The heart of these solar devices is a YX8018 chip (or one of its competitors.) While the sun is shining, solar power is directed to charge up the battery. Once the solar cell stops producing power, presumably because the sun has gone down, the chip starts acting as a boost converter (“Joule thief”) pushing a single cell battery voltage up high enough to drive its white LED. Changing that LED over to a single color LED is pretty straightforward, but a color changing LED adds a bit of challenge. The boost converter deliver power in pulses that are too fast for human eyes to pick up but the time between power pulses is long enough to cause a color-changing circuit to reset itself and never get beyond its boot-up color.
The hack to keep a color-changing LED’s cycle going is to add a capacitor to retain some charge between pulses, and a diode to prevent that charge from draining back into the rest of the circuit. A ping-pong ball serves as light diffuser, and the whole thing is hung up using a 3D-printed sheath which adds its own splash of color.
Solar garden lights are great basis for a cheap and easy introduction to electronics hacking. We’ve seen them turn into LED throwies, into a usable flashlight, or even to power an ATTiny microcontroller.
The output of the choke is shorted to ground periodically by a transistor to charge it up. That’s why you need the diode, otherwise the capacitor would discharge through the boost transistor.
Yes, that’s how a boost converter works in general.
Other than waterproofing, are there any hacks to make these cheap solar lamps last longer?
e.g. larger capacitor?
I wonder if substituting the white LED for a yellow would use less battery and/or provide more brightness.
(Some of my oldest running solar LED lamps use yellow LEDs)
Probably the best way to improve the length of time they stay lit would be to put a better battery in them. The batteries that are included are usually of very poor quality.
Regarding the color, I’ve found that lights in which I installed green and blue LEDs stay on longer than the lights in which I installed yellow and red LEDs. The green and blue diodes have higher forward voltages, but I’m no EE, and I don’t know theory enough to know why that translates to a longer time staying on each night.
Higher FW voltage and very often much higher efficiency. So they run at lower current, but are still bright.
I guess the question is whether you adjusted things to maintain similar perceptual brightness, since the human eye is MUCH more sensitive to green than other colors and hence you need far less power to achieve the same visible brightness.
Thanks guys! (guys is not gender specific here)
I do have a bag of green LEDs that have been waiting to be used.
I just crammed new LEDs in without adjusting for anything.

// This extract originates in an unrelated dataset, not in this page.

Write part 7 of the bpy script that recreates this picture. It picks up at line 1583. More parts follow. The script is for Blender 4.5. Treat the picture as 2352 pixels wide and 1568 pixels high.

I think you’re partially right that green just seems brighter than red, but really the red and yellow ones do die hours before the blue and green ones. Sometimes the blue and green ones will still have some charge left when morning comes, whereas the red and yellow ones are often dead by midnight.
I just crammed new LEDs in without adjusting for anything.
I think you’re partially right that green just seems brighter than red, but really the red and yellow ones do die hours before the blue and green ones. Sometimes the blue and green ones will still have some charge left when morning comes, whereas the red and yellow ones are often dead by midnight.
In Oz you can buy color changing garden solar lights for ~$1. Bought some for Christmas and they are still going strong.
Nice, they still go for 3 for $10 here in the U.S.
File this one away because the temptation to convert cheap solar lights to *stuff* will pop up eventually for a lot of people, and likely more and more as electronics dive for lower voltages and current needs.
I did this to change some garden lights to flame-flicker rather than steady lights. Since the flicker lights have their own µprocessor (as do the RGB), I had to blunder around with the diode/cap dance that is shown here.
I’d like to see the circuit/die of that uproc in the color changing LEDs.
This has proven as very informative indeed!